Wettelijke verplichting

Alle websites en mobiele applicaties van overheidsorganisaties moeten voldoen aan de richtlijnen van niveau AA van de WCAG 2.1 binnen de voorwaarden van de Europese Norm voor digitale toegankelijkheid (EN 301 549 V1.1.2)(PDF bestand opent in nieuw venster). Deze verplichting komt van de Europese richtlijn, de Belgische wetgeving en het Bestuursdecreet in Vlaanderen.
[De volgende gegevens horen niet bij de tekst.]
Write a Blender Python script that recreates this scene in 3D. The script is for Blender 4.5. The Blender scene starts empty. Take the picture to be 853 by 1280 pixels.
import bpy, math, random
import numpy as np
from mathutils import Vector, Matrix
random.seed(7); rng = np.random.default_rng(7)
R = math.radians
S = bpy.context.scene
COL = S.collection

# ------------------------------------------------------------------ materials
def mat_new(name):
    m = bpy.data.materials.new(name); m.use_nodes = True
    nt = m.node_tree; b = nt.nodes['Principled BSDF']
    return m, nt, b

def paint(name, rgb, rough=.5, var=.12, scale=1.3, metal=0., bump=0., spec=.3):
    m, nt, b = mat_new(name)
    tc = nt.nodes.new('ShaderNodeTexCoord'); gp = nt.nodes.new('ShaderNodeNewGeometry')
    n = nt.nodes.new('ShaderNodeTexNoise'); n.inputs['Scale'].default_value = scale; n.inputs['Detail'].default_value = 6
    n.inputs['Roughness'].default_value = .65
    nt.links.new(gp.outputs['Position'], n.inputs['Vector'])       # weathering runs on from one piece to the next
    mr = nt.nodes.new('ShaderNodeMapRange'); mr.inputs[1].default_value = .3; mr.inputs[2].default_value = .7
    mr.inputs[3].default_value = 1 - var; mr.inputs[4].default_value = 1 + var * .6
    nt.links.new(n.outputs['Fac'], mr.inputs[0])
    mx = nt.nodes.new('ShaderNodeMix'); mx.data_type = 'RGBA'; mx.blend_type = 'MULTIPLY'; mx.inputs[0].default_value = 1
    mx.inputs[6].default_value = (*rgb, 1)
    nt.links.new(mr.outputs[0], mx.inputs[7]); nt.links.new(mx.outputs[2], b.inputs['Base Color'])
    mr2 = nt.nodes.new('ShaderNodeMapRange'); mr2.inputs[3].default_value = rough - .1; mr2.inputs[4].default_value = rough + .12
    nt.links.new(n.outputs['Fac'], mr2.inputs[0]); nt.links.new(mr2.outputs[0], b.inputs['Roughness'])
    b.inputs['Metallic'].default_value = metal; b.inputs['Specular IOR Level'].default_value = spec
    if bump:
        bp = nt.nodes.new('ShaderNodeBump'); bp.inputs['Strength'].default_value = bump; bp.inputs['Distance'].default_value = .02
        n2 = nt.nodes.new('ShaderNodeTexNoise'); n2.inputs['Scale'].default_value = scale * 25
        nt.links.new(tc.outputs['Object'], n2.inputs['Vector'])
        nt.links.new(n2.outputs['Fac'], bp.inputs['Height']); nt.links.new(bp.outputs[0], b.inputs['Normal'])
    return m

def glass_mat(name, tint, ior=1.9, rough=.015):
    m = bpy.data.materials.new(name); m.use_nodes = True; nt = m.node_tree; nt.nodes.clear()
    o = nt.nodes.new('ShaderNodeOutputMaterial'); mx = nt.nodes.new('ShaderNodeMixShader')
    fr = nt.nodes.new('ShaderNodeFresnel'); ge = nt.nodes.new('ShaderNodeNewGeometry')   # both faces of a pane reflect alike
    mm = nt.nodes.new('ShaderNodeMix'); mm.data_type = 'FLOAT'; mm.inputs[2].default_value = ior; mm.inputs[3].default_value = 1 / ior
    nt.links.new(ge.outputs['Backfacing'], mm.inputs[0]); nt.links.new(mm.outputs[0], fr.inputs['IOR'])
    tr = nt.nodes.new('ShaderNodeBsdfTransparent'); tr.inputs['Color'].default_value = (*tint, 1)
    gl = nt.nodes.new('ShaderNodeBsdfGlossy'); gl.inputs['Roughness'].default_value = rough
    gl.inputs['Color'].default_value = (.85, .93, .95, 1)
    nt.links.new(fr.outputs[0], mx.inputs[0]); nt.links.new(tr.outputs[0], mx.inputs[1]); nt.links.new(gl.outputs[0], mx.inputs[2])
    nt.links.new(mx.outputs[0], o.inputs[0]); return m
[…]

Termen in begrijpelijke taal

  • Een alt-tekst of tekstalternatief is tekst die de informatie in de afbeelding kort weergeeft. Daarmee kunnen gebruikers die de inhoud niet zien de informatie ook begrijpen, zoals gebruikers van schermlezers.
  • Audiobeschrijving of audiodescriptie is extra geluid dat u aan een video toevoegt. Een stem beschrijft dan wat er in beeld gebeurt. Zo begrijpen gebruikers de inhoud van de video ook door er alleen naar te luisteren, zonder de beelden te zien.
  • Een brailleleesregel zet de tekst op het scherm via een schermlezer om in braille.
  • Knopinfo is informatie voor de gebruiker die je krijgt door met de muis over een bepaald onderdeel te zweven, of met een ander woord, hoveren.
  • Op tijd gebaseerde media is media met een bepaalde tijdsduur, zoals beelden, geluiden en video.
  • Een pop-up is een boodschap die over de inhoud van een webpagina verschijnt, vaak via een nieuw venster.
  • Een schermlezer leest voor wat er op het scherm te zien is.
  • Spraakherkenning zet gesproken taal om in tekst of acties.

  • Een transcript of tekstversie is een uitgeschreven tekst die de inhoud van een geluidsbestand of video weergeeft. Er moet alle belangrijke informatie uit de video of het geluidsbestand in staan.